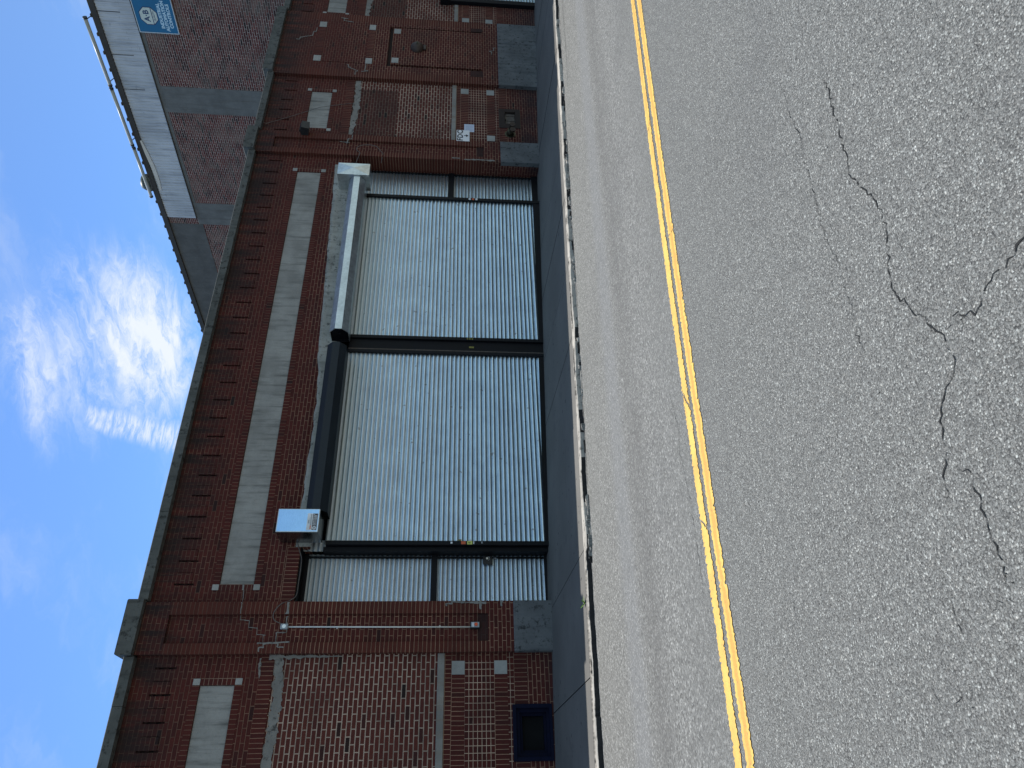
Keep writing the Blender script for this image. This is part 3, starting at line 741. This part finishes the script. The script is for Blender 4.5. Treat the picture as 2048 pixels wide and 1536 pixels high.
# guide rails and posts
mb = MB()
mb.box(4.385, 4.46, YC - .07, YC + .09, -.25, 3.76, 'black_paint', .006)
mb.box(4.30, 4.378, YC + .02, YC + .30, -.25, 3.80, 'black_paint', .004)
mb.build('guide_rail', sh1)
mb = MB()                                                   # wide centre post made of two rails and a board
mb.box(8.43, 8.50, YC - .065, YC + .1, -.32, 3.75, 'black_paint', .006); mb.box(8.504, 8.545, YC - .03, YC + .09, -.32, 3.75, 'old_board', .004)
mb.box(8.549, 8.78, YC - .015, YC + .1, -.32, 3.75, 'black_paint', .004); mb.box(8.784, 8.86, YC - .065, YC + .1, -.34, 3.75, 'black_paint', .006)
mb.build('guide_rail', sh1)
mb = MB(); mb.box(12.862, 12.945, YC - .065, YC + .3, -.42, 3.72, 'black_paint', .006); mb.build('guide_rail', sh2)
# motor boxes
mb = MB(); mb.box(4.40, 4.81, 11.708, W0 - .012, 3.81, 4.50, 'box_steel_shade', .006); mb.box(4.404, 4.806, 11.70, 11.709, 3.814, 4.496, 'galvanised', .003); mb.box(4.414, 4.796, 11.6985, 11.702, 3.826, 4.484, 'sheet_steel_sky'); bx1 = mb.build('motor_box', sh1)
mb = MB(); x0, x1, z0, z1, yf, yb = 12.99, 13.36, 3.63, 4.35, 11.74, W0 - .012
for q in ([(x0, yf, z0), (x0, yb, z0), (x0, yb, z1), (x0, yf, z1)], [(x1, yf, z0), (x1, yf, z1), (x1, yb, z1), (x1, yb, z0)],
          [(x0, yf, z1), (x0, yb, z1), (x1, yb, z1), (x1, yf, z1)], [(x0, yf, z0), (x1, yf, z0), (x1, yb, z0), (x0, yb, z0)]): mb.face(q, 'galvanised')
cp = ((x0 + x1) / 2, yf - .045, (z0 + z1) / 2); cor = [(x0, yf, z0), (x1, yf, z0), (x1, yf, z1), (x0, yf, z1)]
for k in range(4): mb.face([cor[k], cor[(k + 1) % 4], cp], 'galvanised')
mb.build('motor_box', sh2)
# maker's sticker on the left box: black strip with a disc, grey lines of print
mb = MB(); ys = 11.6985 - .003
mb.box(4.43, 4.725, ys - .001, ys + .003, 3.835, 4.005, 'sticker_white')
mb.box(4.437, 4.722, ys - .003, ys - .0015, 3.84, 3.915, 'sign_black')
mb.disc((4.472, ys - .005, 3.877), .031, (0, 1, 0), 'sticker_white'); mb.disc((4.472, ys - .0065, 3.877), .02, (0, 1, 0), 'plastic_grey')
rnd = random.Random(4)
for r in range(3):
    x = 4.515
    while x < 4.70:
        w = rnd.uniform(.008, .022); mb.box(x, min(x + w, 4.715), ys - .005, ys - .0035, 3.851 + r * .021, 3.862 + r * .021, 'sticker_white'); x += w + .007
x = 4.45
while x < 4.71:
    w = rnd.uniform(.006, .014); mb.box(x, x + w, ys - .003, ys - .0015, 3.93, 3.952, 'sticker_orange' if x < 4.52 else 'plastic_grey'); x += w + .005
mb.box(4.55, 4.61, ys - .003, ys - .0015, 3.968, 3.985, 'plastic_grey')
mb.build('label', sh1)
# stickers on the guide rails, each one a piece of its own
def sticker(sh, x0, x1, y, z0, z1, mt, txt=None):
    mb = MB(); mb.box(x0, x1, y - .002, y + .002, z0, z1, mt)
    if txt: text_mesh(mb, txt, .06, 'sign_black', ((x0 + x1) / 2, y - .004, (z0 + z1) / 2), (1, 0, 0), (0, 0, 1))
    mb.build('sticker', sh)
yy = YC - .07 - .003
sticker(sh1, 4.395, 4.45, yy, 1.345, 1.425, 'sticker_orange'); sticker(sh1, 4.392, 4.452, yy, 1.23, 1.32, 'sticker_yellow', '8'); sticker(sh1, 4.40, 4.448, yy, 1.195, 1.212, 'sticker_white')
sticker(sh1, 4.405, 4.44, yy, 1.575, 1.61, 'sticker_white'); sticker(sh1, 4.41, 4.445, yy, 1.05, 1.07, 'plastic_grey')
sticker(sh1, 4.462, 4.50, YC - .03, 1.42, 1.47, 'sticker_olive'); sticker(sh1, 4.462, 4.50, YC - .03, 1.25, 1.28, 'sticker_white')
for z in (1.22, 1.27, 1.32): sticker(sh1, 8.80, 8.835, YC - .068, z, z + .03, 'sticker_olive')
sticker(sh1, 8.62, 8.66, YC - .018, 1.2, 1.3, 'sticker_olive')
for z, mt in ((1.12, 'sticker_white'), (1.2, 'sticker_orange'), (1.28, 'sticker_white')): sticker(sh2, 12.875, 12.93, YC - .068, z, z + .05, mt)

# corrugated side leaves
def side_leaf(x0, x1, bars, z0, seed, lab, post):
    mb = MB(); slats(mb, x0, x1, z0, 4.20, YS, .083, 'slat_dull', .021, seed, 4)
    o = child(mb.build('side_panel', merge=1e-4, recalc=False)); o['label'] = lab
    mb = MB()
    for a, b2 in bars: mb.box(x0, x1, YS - .05, YS + .02, a, b2, 'black_paint', .004)
    mb.box(post, post + .035, YS - .045, YS + .02, z0, 4.2, 'black_paint', .003)
    mb.box(x0, x1, YS - .07, YS - .0, gz((x0 + x1) / 2) - .08, z0 + .06, 'black_paint', .004)
    mb.build('frame', o); return o
sp1 = side_leaf(3.39, 4.32, [(1.83, 1.94), (4.06, 4.16)], -.12, 21, 'corrugated steel panel with a lock beside the left pier', 4.245)
sp2 = side_leaf(12.93, 14.09, [(1.68, 1.81)], -.30, 22, 'corrugated steel panel in the right corner of the opening', 14.02)
mb = MB(); y = YS - .055
mb.box(4.13, 4.29, y - .012, y, .86, 1.03, 'plastic_black', .004)
mb.tube([(4.235, y - .012, .955), (4.235, y - .032, .955)], .02, 'conduit_steel', 12)
mb.tube([(4.235 + .035 * math.cos(t), y - .02, .945 + .035 * math.sin(t)) for t in [math.pi * (1.05 + .9 * k / 8) for k in range(9)]], .005, 'conduit_steel', 6)
for z in (.83, .80): mb.disc((4.245, y - .004, z), .008, (0, 1, 0), 'sticker_white', 8)
mb.build('lock', sp1)
for i in range(11):                                          # row of little holes in the lower leaf
    mb = MB(); mb.disc((3.50 + random.uniform(-.006, .006), YS - .019, 1.72 - i * .083 - random.choice((0, .02))), random.choice((.006, .009, .011)), (0, 1, 0), 'void', 8); mb.build('bolt_hole', sp1)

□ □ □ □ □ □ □

→ Exercise
Transcribe all the data word for word; the images stay out.

→ Written response
Keep writing the Blender script for this image. This is part 3, starting at line 741. This part finishes the script. The script is for Blender 4.5. Treat the picture as 2048 pixels wide and 1536 pixels high.
# guide rails and posts
mb = MB()
mb.box(4.385, 4.46, YC - .07, YC + .09, -.25, 3.76, 'black_paint', .006)
mb.box(4.30, 4.378, YC + .02, YC + .30, -.25, 3.80, 'black_paint', .004)
mb.build('guide_rail', sh1)
mb = MB()                                                   # wide centre post made of two rails and a board
mb.box(8.43, 8.50, YC - .065, YC + .1, -.32, 3.75, 'black_paint', .006); mb.box(8.504, 8.545, YC - .03, YC + .09, -.32, 3.75, 'old_board', .004)
mb.box(8.549, 8.78, YC - .015, YC + .1, -.32, 3.75, 'black_paint', .004); mb.box(8.784, 8.86, YC - .065, YC + .1, -.34, 3.75, 'black_paint', .006)
mb.build('guide_rail', sh1)
mb = MB(); mb.box(12.862, 12.945, YC - .065, YC + .3, -.42, 3.72, 'black_paint', .006); mb.build('guide_rail', sh2)
# motor boxes
mb = MB(); mb.box(4.40, 4.81, 11.708, W0 - .012, 3.81, 4.50, 'box_steel_shade', .006); mb.box(4.404, 4.806, 11.70, 11.709, 3.814, 4.496, 'galvanised', .003); mb.box(4.414, 4.796, 11.6985, 11.702, 3.826, 4.484, 'sheet_steel_sky'); bx1 = mb.build('motor_box', sh1)
mb = MB(); x0, x1, z0, z1, yf, yb = 12.99, 13.36, 3.63, 4.35, 11.74, W0 - .012
for q in ([(x0, yf, z0), (x0, yb, z0), (x0, yb, z1), (x0, yf, z1)], [(x1, yf, z0), (x1, yf, z1), (x1, yb, z1), (x1, yb, z0)],
          [(x0, yf, z1), (x0, yb, z1), (x1, yb, z1), (x1, yf, z1)], [(x0, yf, z0), (x1, yf, z0), (x1, yb, z0), (x0, yb, z0)]): mb.face(q, 'galvanised')
cp = ((x0 + x1) / 2, yf - .045, (z0 + z1) / 2); cor = [(x0, yf, z0), (x1, yf, z0), (x1, yf, z1), (x0, yf, z1)]
for k in range(4): mb.face([cor[k], cor[(k + 1) % 4], cp], 'galvanised')
mb.build('motor_box', sh2)
# maker's sticker on the left box: black strip with a disc, grey lines of print
mb = MB(); ys = 11.6985 - .003
mb.box(4.43, 4.725, ys - .001, ys + .003, 3.835, 4.005, 'sticker_white')
mb.box(4.437, 4.722, ys - .003, ys - .0015, 3.84, 3.915, 'sign_black')
mb.disc((4.472, ys - .005, 3.877), .031, (0, 1, 0), 'sticker_white'); mb.disc((4.472, ys - .0065, 3.877), .02, (0, 1, 0), 'plastic_grey')
rnd = random.Random(4)
for r in range(3):
    x = 4.515
    while x < 4.70:
        w = rnd.uniform(.008, .022); mb.box(x, min(x + w, 4.715), ys - .005, ys - .0035, 3.851 + r * .021, 3.862 + r * .021, 'sticker_white'); x += w + .007
x = 4.45
while x < 4.71:
    w = rnd.uniform(.006, .014); mb.box(x, x + w, ys - .003, ys - .0015, 3.93, 3.952, 'sticker_orange' if x < 4.52 else 'plastic_grey'); x += w + .005
mb.box(4.55, 4.61, ys - .003, ys - .0015, 3.968, 3.985, 'plastic_grey')
mb.build('label', sh1)
# stickers on the guide rails, each one a piece of its own
def sticker(sh, x0, x1, y, z0, z1, mt, txt=None):
    mb = MB(); mb.box(x0, x1, y - .002, y + .002, z0, z1, mt)
    if txt: text_mesh(mb, txt, .06, 'sign_black', ((x0 + x1) / 2, y - .004, (z0 + z1) / 2), (1, 0, 0), (0, 0, 1))
    mb.build('sticker', sh)
yy = YC - .07 - .003
sticker(sh1, 4.395, 4.45, yy, 1.345, 1.425, 'sticker_orange'); sticker(sh1, 4.392, 4.452, yy, 1.23, 1.32, 'sticker_yellow', '8'); sticker(sh1, 4.40, 4.448, yy, 1.195, 1.212, 'sticker_white')
sticker(sh1, 4.405, 4.44, yy, 1.575, 1.61, 'sticker_white'); sticker(sh1, 4.41, 4.445, yy, 1.05, 1.07, 'plastic_grey')
sticker(sh1, 4.462, 4.50, YC - .03, 1.42, 1.47, 'sticker_olive'); sticker(sh1, 4.462, 4.50, YC - .03, 1.25, 1.28, 'sticker_white')
for z in (1.22, 1.27, 1.32): sticker(sh1, 8.80, 8.835, YC - .068, z, z + .03, 'sticker_olive')
sticker(sh1, 8.62, 8.66, YC - .018, 1.2, 1.3, 'sticker_olive')
for z, mt in ((1.12, 'sticker_white'), (1.2, 'sticker_orange'), (1.28, 'sticker_white')): sticker(sh2, 12.875, 12.93, YC - .068, z, z + .05, mt)

# corrugated side leaves
def side_leaf(x0, x1, bars, z0, seed, lab, post):
    mb = MB(); slats(mb, x0, x1, z0, 4.20, YS, .083, 'slat_dull', .021, seed, 4)
    o = child(mb.build('side_panel', merge=1e-4, recalc=False)); o['label'] = lab
    mb = MB()
    for a, b2 in bars: mb.box(x0, x1, YS - .05, YS + .02, a, b2, 'black_paint', .004)
    mb.box(post, post + .035, YS - .045, YS + .02, z0, 4.2, 'black_paint', .003)
    mb.box(x0, x1, YS - .07, YS - .0, gz((x0 + x1) / 2) - .08, z0 + .06, 'black_paint', .004)
    mb.build('frame', o); return o
sp1 = side_leaf(3.39, 4.32, [(1.83, 1.94), (4.06, 4.16)], -.12, 21, 'corrugated steel panel with a lock beside the left pier', 4.245)
sp2 = side_leaf(12.93, 14.09, [(1.68, 1.81)], -.30, 22, 'corrugated steel panel in the right corner of the opening', 14.02)
mb = MB(); y = YS - .055
mb.box(4.13, 4.29, y - .012, y, .86, 1.03, 'plastic_black', .004)
mb.tube([(4.235, y - .012, .955), (4.235, y - .032, .955)], .02, 'conduit_steel', 12)
mb.tube([(4.235 + .035 * math.cos(t), y - .02, .945 + .035 * math.sin(t)) for t in [math.pi * (1.05 + .9 * k / 8) for k in range(9)]], .005, 'conduit_steel', 6)
for z in (.83, .80): mb.disc((4.245, y - .004, z), .008, (0, 1, 0), 'sticker_white', 8)
mb.build('lock', sp1)
for i in range(11):                                          # row of little holes in the lower leaf
    mb = MB(); mb.disc((3.50 + random.uniform(-.006, .006), YS - .019, 1.72 - i * .083 - random.choice((0, .02))), random.choice((.006, .009, .011)), (0, 1, 0), 'void', 8); mb.build('bolt_hole', sp1)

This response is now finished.